Post-2015 Annual Meeting Board   Independent   Committees
Lei Cao   No    
Anthony S. Chan   No    
Jing Wang   Yes   Audit, Corporate Governance, Compensation*
Ming Zhu   Yes   Audit, Corporate Governance,* Compensation
Tieliang Liu   Yes   Audit,* Corporate Governance, Compensation

 

* Chair of Committee

 

PROPOSAL 2: Approval Pursuant to the NASDAQ 20% Rule

    To approve, under NASDAQ Listing Rule 5635(a) the issuance pursuant to an Asset Purchase Agreement dated April 10, 2015 (“the Asset Purchase Agreement”) between the Company and Rong Yao International Shipping Limited (the “Vessel Seller”), of more than 20% of our issued and outstanding shares of common stock as of April 9, 2015, to the Vessel Seller in connection with our proposed acquisition of an 8,818 gross tonnage oil/chemical transportation tanker named the “Rong Zhou” (the “Vessel”), which in connection with such acquisition and in addition to the 1.2 million shares the Company issued to the Vessel Seller on April 10, 2015 as payment of the First Installment (as defined in the proxy statement), of the Vessel acquisition purchase price, the Company may, subject to shareholder approval of Proposal 2 and Proposal 3 and agreement between the Company and the Vessel Seller, issue up to an additional $4.0 million of our shares of common stock at a price of $1.85 per share (2,162,162 additional shares) to the Vessel Seller as part of the remaining purchase price of the Vessel.

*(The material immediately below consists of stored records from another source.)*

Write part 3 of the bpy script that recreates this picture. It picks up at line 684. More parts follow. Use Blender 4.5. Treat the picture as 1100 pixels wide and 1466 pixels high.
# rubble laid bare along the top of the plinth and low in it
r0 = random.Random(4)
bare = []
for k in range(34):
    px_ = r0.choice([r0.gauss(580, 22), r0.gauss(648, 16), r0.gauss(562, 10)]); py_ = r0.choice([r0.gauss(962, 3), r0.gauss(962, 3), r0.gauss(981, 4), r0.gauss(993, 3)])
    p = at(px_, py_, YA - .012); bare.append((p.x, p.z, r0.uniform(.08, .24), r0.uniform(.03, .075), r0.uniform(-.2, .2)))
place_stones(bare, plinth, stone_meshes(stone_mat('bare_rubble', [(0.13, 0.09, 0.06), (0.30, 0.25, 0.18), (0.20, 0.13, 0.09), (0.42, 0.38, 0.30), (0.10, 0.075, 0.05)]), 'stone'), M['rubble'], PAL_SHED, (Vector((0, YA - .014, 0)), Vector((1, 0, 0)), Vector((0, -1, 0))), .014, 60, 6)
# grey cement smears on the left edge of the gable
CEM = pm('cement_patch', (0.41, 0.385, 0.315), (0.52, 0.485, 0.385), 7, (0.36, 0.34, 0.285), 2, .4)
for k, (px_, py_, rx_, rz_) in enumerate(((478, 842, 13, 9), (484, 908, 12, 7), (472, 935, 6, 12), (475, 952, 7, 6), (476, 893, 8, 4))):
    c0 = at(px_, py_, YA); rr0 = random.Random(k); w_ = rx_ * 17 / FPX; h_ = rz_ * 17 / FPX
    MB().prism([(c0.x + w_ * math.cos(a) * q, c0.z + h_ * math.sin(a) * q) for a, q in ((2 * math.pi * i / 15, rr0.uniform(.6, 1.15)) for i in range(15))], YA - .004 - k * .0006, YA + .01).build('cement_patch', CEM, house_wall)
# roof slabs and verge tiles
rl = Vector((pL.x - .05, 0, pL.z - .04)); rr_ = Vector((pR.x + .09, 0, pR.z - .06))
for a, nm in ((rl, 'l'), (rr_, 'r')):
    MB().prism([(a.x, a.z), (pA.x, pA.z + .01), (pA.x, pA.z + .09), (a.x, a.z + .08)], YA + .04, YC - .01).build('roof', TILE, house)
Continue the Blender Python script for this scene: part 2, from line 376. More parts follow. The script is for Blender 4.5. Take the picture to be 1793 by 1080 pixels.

The proposal was approved by a majority vote of 97.25% of the votes cast. The tabulation of the voting results is as follows:

 

For   Against   Abstain/Broker Non-Vote
Number Percentage   Number Percentage   Number
3,342,597 97.25%   94,187 2.74%   1,472,840

 

 

PROPOSAL 3: Advisory Vote on Executive Compensation

    To approve, under NASDAQ Listing Rule 5635(b) any deemed “change of control” of the Company under NASDAQ Listing Rule 5635(b) resulting from the potential issuance to the Vessel Seller of up to a total of 3,362,162 shares the Company may issue in connection with the Vessel acquisition. The proposal was approved by a majority vote of 97.21% of the votes cast. The tabulation of the voting results is as follows:

 

For   Against   Abstain/Broker Non-Vote
Number Percentage   Number Percentage   Number
3,341,097 97.21%   95,687 2.78%   1,473,140

 

 
 

 

PROPOSAL 4: Ratification of Appointment of Independent Auditor

    To ratify the appointment of Friedman LLP as the Company’s independent registered public accounting firm for the fiscal year ending June 30, 2015. The tabulation of the voting results is as follows:

 

For   Against   Abstain/Broker Non-Vote
Number Percentage   Number Percentage   Number
4,904,976 99.90%   3,000 .06%   1,948

 

 

PROPOSAL 5: Advisory Vote on Executive Compensation

    To vote on an advisory, nonbinding resolution to approve the compensation of the Company’s named executive officers as disclosed in the proxy statement pursuant to the compensation disclosure rules of the Securities and Exchange Commission. The tabulation of the voting results is as follows:

 

For   Against   Abstain/Broker Non-Vote
Number Percentage   Number Percentage   Number
3,338,057 97.12%   97,837 2.85%   1,474,030

 

Pursuant to the requirements of the Securities and Exchange Act of 1934, the Registrant has duly caused this report to be signed on its behalf by the undersigned thereunto duly authorized.

  

Dated: June 15, 2015 SINO-GLOBAL SHIPPING AMERICA, LTD.